Influence Map Meme Picture

Done for `fox-orian's Influence Map meme here: [link]


Brian Froud:
Interestingly, for all that Brian Froud is an artist, he's had more of an influence on my writing than anything else. Beginning with his work on Labyrinth and continuing on through my discovery of his faerie books, Brian Froud has had a profound effect on how I view the Other. This is a man who respects the complex and varied menagerie that folklore tells us about, but which the majority of people have lost sight of beyond childish images of fluttery wings and tinsel.

Nothing captures my imagination more than the fae, and Froud's artwork shows them in stunning diversity that lets you feel a little bit of what people in our ancient past must have felt about these beings.

Enigmatic, dangerous and alluring: pieces of nature's power personified.

Music is all about emotion.

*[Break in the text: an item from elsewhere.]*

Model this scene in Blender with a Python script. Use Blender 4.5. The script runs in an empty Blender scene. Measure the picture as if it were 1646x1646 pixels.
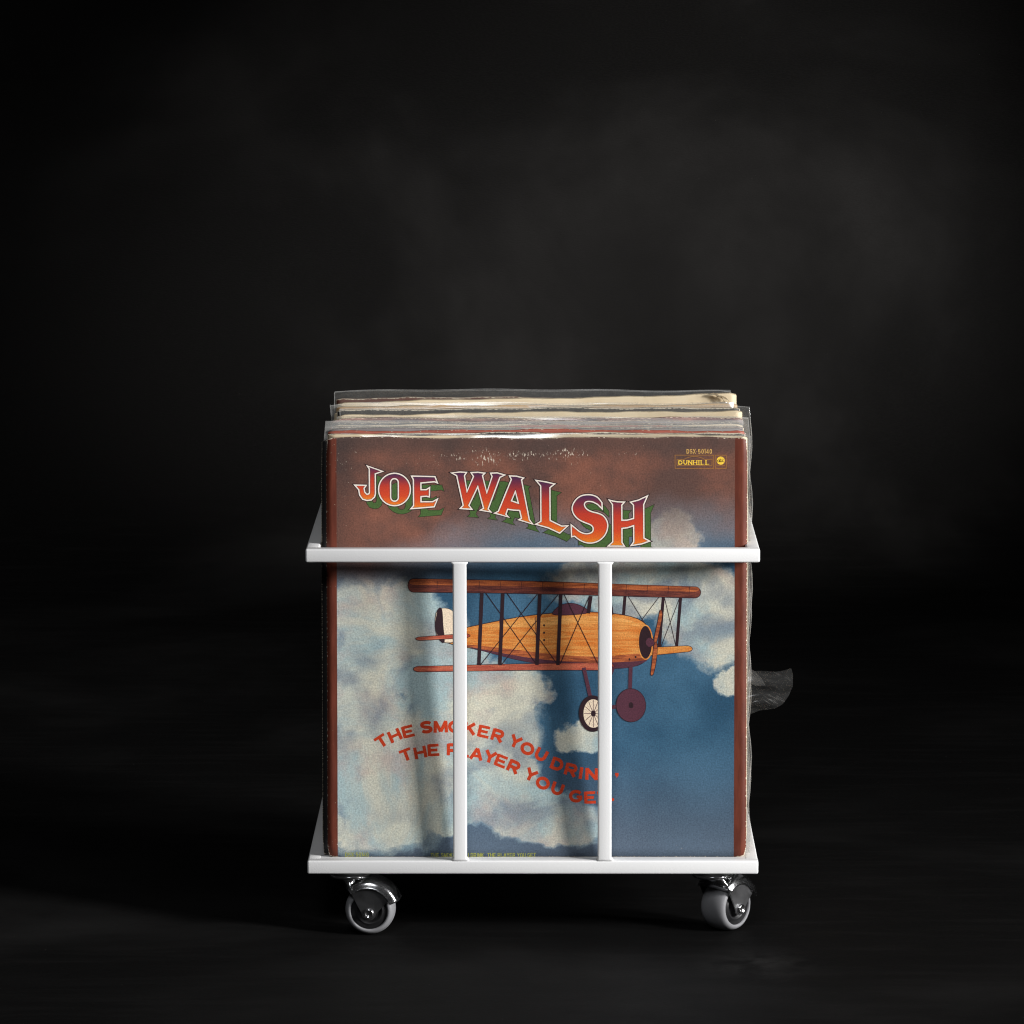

There is a song for every feeling and a feeling for every song. Sometimes music inspires my ideas, sometimes it sharpens them, sometimes it simply acts as short-hand for the expression of a particular tone of a scene.

I've often thought of certain scenes in my stories as having a particular song as their "soundtrack". I often make playlists for my different stories. That way, if I lose track of where I'm going, I can just put the music on, think about the characters, and I'll remember the feeling I had in mind when I came up with the scene.

I have a pretty eclectic taste in music, but by far my favorite genre is heavy metal. I'm not sure when my tastes took a turn for the dark and gritty. Probably somewhere around middle school when I started listening to Tool and stopped thinking I had to hate Metallica just because my brother liked it. These days, bands like Slipknot, Disturbed, and Rammstein are amongst my favorites.

Anybody who I've roleplayed or shared my story ideas with probably isn't surprised at all that my music of choice is dark and angry.

Horror films:
When I was a kid, I couldn't stand horror movies. I know, I don't get it either. It's insane to imagine a time when I wasn't obsessed with zombies, werewolves, vampires and other creepifying creatures of darkness.

Of course, all horror is not created equal. To me, true horror is all about comprehension. Facing something so drastically outside of your experience or knowledge, your ability to understand, that you're left without a foundation to work from, and have to start new. In my mind, horror is a story of rebirth: the death of the heroes' understanding of the world, and the rebirth of their world view through discovery of the new rules that now apply.

Films like Clive Barker's Nightbreed, Hellraiser, Candyman and Lord of Illusions, Neil Marshall's Dog Soldiers, Wes Craven's Shocker, John Carpenter's The Thing and In the Mouth of Madness, Alex Proyas' Dark City, and Stephen King's Sleepwalkers have all had their subtle influence on me, both as a storyteller and as a visual artist.

Disney's Gargoyles:
I was obsessed with this cartoon when I was younger, falling in love with it's mixed mythology, sparking my continuing love of the urban fantasy genre. Pre getting into comics, it was also my first real exposure to arc-based plot structure when most kids shows tend to be entirely episodic (at least back then).

While many episodes had a message they were never preachy, managing to subtly work in such worthwhile morals as cultural and racial tolerance, the futility of revenge, warnings to children on the dangers of guns and, most importantly, the hazards of trusting the fae.